Franchisees Sue BP, Say Chain Knew Its Mandated POS Systems Double-Charged Customers And Didn’t Fix It

Written by Evan Schuman
May 4th, 2011

A group of franchise BP gas station owners are suing the petroleum giant, arguing that the POS systems the chain mandated were overpriced, defective, caused inventory errors and double-charged some customers while giving others a free ride. And the lawsuit further suggests that BP management knew the systems—from Retalix—were defective when they insisted they be used.

The legal attack on BP is the latest example of the evolving nature of franchisee IT politics. With BP, it’s the franchisees pushing back on a mandated POS system. But another active case—involving Burger King—is the same issue in reverse, with Burger King suing some of its franchisees for having not implemented a mandated POS system. Even Visa late last year reclassified franchises for PCI purposes, bowing to the new realities.

The issue behind almost all of these incidents is the struggle around who gets to decide IT moves within a franchisee operation. The franchisors are called owners for a reason. Ideally, the chain needs to persuade the owners of the wisdom of a suggested IT move, rather than mandating it. This speaks to the very different circumstances within different groups of store owners.

Corporate has an equally powerful case, that POS and CRM data have to be collected in the same way or else analysis and trend-spotting becomes almost impossible. It’s in the franchisees’ interest to make sure that corporate can spot those trends if they want the products to sell.
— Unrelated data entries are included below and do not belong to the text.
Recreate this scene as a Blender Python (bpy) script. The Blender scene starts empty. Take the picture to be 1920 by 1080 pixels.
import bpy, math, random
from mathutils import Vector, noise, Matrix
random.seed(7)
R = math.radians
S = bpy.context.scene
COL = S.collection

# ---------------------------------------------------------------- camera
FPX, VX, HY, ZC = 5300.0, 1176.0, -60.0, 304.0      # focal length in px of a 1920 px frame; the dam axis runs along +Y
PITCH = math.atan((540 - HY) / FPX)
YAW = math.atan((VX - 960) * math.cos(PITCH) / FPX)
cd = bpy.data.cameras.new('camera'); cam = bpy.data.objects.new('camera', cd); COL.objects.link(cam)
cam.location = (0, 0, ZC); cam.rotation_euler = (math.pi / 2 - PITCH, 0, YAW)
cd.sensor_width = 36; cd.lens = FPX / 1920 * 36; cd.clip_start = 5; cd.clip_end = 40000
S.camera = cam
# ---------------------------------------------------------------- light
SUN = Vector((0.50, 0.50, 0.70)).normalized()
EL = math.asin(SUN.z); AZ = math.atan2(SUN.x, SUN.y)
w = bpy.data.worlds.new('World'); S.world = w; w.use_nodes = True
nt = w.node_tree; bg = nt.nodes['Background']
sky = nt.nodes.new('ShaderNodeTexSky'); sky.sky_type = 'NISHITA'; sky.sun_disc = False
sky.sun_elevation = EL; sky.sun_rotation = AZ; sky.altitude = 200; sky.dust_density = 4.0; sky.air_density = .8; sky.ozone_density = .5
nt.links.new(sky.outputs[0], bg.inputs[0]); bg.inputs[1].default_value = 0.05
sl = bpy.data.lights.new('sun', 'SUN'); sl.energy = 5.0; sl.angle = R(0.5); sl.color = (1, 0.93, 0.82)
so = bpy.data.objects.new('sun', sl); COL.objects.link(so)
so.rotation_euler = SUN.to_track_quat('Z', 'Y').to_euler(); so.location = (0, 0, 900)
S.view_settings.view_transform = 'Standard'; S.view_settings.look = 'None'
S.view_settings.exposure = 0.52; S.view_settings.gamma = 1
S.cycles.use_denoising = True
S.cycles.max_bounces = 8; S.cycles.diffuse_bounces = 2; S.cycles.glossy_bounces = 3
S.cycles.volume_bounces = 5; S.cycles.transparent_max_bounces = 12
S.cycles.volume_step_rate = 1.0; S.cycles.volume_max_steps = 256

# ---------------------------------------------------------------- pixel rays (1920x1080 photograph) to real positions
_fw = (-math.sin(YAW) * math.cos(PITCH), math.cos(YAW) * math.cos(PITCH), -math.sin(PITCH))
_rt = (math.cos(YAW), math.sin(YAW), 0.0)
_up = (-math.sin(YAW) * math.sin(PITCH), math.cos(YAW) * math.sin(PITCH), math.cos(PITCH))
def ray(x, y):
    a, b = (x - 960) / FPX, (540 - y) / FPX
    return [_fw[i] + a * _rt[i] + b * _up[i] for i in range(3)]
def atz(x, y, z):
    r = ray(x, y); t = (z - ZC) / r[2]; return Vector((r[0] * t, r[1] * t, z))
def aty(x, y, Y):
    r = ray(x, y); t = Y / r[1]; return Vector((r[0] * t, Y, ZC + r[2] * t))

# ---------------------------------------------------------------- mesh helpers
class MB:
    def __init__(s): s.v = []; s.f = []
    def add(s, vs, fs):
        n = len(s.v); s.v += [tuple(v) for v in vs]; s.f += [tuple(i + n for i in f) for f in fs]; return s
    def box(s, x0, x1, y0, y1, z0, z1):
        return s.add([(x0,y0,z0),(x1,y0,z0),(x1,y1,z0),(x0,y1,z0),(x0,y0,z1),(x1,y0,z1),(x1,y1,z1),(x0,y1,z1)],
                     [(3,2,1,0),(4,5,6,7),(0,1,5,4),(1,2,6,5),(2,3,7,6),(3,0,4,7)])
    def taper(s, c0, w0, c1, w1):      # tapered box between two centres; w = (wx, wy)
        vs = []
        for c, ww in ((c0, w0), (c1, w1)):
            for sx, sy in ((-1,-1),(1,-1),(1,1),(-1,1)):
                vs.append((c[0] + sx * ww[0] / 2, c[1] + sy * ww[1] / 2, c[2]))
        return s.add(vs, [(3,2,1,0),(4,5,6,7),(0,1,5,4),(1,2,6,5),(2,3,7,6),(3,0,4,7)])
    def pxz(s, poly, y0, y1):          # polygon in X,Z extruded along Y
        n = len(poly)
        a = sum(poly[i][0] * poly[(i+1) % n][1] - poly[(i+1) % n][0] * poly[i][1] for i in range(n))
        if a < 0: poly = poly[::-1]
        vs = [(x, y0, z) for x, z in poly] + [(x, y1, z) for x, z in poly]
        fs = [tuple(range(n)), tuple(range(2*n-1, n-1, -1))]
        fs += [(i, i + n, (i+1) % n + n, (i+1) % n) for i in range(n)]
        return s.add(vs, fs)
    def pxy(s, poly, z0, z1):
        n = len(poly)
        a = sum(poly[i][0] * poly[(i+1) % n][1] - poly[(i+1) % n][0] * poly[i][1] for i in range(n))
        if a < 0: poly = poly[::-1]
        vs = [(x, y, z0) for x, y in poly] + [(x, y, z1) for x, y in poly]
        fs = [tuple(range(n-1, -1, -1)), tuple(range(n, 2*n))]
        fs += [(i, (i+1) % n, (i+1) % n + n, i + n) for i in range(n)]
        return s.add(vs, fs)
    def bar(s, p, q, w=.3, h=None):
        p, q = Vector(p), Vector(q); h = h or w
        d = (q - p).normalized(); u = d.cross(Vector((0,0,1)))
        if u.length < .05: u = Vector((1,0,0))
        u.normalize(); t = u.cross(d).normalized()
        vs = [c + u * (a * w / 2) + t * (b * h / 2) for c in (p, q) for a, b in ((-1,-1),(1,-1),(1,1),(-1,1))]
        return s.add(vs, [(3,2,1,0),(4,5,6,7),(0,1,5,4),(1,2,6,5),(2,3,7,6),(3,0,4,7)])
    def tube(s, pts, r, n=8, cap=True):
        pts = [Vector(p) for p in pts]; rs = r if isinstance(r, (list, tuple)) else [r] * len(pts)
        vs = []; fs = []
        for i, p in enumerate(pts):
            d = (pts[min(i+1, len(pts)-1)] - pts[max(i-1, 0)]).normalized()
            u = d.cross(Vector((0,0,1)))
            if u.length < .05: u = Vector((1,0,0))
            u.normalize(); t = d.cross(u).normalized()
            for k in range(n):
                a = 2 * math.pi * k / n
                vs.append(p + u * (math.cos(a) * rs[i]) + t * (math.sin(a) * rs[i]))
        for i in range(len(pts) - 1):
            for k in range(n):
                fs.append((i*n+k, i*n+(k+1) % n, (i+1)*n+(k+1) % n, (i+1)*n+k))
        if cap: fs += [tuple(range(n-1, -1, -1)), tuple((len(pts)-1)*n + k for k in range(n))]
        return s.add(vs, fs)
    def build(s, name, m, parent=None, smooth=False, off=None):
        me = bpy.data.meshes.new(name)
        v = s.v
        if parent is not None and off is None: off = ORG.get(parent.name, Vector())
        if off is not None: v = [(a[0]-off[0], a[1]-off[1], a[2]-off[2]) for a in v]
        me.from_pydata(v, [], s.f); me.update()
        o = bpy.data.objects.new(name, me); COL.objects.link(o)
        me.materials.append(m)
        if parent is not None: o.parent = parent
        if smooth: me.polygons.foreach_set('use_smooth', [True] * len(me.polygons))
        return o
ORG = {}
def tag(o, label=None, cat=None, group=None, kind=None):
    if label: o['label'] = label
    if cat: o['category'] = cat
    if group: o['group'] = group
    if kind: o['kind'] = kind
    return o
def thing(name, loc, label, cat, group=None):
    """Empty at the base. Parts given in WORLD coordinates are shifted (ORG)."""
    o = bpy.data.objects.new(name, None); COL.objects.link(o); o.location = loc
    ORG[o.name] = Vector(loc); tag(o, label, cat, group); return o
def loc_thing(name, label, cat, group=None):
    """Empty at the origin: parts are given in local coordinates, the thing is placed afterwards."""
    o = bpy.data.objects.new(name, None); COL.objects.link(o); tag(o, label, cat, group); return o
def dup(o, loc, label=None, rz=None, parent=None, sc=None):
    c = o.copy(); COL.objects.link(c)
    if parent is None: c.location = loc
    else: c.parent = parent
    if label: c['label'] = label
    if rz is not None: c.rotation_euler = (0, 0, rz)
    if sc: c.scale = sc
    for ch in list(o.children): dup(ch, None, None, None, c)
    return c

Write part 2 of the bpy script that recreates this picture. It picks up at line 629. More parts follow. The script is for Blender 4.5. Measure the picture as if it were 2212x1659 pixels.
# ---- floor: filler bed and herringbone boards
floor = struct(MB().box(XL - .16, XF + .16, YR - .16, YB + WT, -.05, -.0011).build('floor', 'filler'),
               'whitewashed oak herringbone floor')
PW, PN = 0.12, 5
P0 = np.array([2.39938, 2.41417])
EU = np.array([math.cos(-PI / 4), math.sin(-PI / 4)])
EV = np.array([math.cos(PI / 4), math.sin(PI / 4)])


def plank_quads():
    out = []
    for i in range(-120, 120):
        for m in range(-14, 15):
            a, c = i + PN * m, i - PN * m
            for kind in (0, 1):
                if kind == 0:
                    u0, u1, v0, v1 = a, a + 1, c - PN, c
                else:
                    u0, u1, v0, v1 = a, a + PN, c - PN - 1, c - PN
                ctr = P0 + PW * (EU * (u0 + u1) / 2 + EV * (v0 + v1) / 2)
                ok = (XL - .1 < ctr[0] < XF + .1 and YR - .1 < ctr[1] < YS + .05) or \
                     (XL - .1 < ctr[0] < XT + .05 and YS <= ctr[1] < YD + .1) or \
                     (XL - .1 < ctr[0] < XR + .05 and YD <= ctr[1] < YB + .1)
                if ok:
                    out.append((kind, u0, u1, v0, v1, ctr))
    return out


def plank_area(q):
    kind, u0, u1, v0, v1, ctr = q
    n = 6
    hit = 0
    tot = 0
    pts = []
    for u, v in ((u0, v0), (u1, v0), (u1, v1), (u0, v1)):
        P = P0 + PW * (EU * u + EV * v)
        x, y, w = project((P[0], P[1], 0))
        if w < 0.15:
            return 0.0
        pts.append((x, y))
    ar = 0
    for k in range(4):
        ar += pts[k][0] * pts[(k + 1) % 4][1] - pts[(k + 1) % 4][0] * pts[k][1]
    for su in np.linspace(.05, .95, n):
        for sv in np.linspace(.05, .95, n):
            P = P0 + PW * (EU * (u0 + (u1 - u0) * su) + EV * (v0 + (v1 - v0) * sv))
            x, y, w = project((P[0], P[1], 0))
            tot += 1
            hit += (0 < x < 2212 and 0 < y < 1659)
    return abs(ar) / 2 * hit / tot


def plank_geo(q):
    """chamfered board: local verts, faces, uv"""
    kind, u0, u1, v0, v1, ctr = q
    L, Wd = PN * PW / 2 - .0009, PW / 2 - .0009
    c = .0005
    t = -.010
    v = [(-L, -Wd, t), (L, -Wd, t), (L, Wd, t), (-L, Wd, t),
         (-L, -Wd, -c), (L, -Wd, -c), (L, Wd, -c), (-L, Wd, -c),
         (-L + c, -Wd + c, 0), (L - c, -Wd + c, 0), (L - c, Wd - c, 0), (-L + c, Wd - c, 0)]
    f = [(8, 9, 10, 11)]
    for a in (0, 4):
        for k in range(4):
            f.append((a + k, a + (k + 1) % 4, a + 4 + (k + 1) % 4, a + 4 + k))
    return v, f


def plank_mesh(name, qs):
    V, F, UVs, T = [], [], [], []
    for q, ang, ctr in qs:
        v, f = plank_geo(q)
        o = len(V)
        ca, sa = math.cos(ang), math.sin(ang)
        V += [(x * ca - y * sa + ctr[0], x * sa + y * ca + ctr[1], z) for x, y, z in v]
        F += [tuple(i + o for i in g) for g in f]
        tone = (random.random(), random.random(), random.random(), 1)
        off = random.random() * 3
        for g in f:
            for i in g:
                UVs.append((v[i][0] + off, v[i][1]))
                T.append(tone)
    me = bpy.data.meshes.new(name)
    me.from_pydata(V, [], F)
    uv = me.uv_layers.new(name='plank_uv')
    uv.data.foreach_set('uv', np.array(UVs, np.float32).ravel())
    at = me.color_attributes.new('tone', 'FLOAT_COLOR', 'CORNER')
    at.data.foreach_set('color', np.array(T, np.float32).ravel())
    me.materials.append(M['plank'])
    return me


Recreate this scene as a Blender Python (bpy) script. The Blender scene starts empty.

In the BP lawsuit, the installations started happening in 2009. “During beta testing of the Retalix POS system prior to the 2009 official installation, [BP and Retalix] knew or should have known of several material defects in the design and architecture of the software,” the filing said. “Despite this, [BP] insisted and required the full rollout of the Retalix POS system nationwide to all of its franchisees at ARCO, BP and AM/PM mini-market branded franchises.”

The lawsuit quoted a BP executive—William Fry, identified as the President of BP West Coast Products LLC—as saying in March 2011 that the Retalix system was “75 percent effective.” Neither the lawsuit nor one of the attorneys who filed it clarified the context of the comment, including whether that reflected Fry’s view of the system in March 2011 or at some earlier point.

The filing did, however, get specific as to the POS complaints, referring to “frequent errors, delays and downtime when Retalix is forced to go offline, resulting in a complete shutdown of the franchise location for up to several hours” and the POS system’s “inability to track purchases in which it fails to register sales and debit charges for known gasoline sales,” clarifying that “POS fails to record a deposit from some customers who purchase gas and other items.” Another concern: “inability of Retalix to keep track of inventory, in which it either attributes more or less than actual inventory levels resulting in inability to track sales.”

It also accused Retalix software of having a “propensity to double charge certain customers and not others. For example, customer number one will pump gas and his debit card will not be charged but customer number two will pump gas and be charged for his gas and customer number one’s gas purchase.” (That could be turned into a marketing plus. They could call it the BP Lottery.)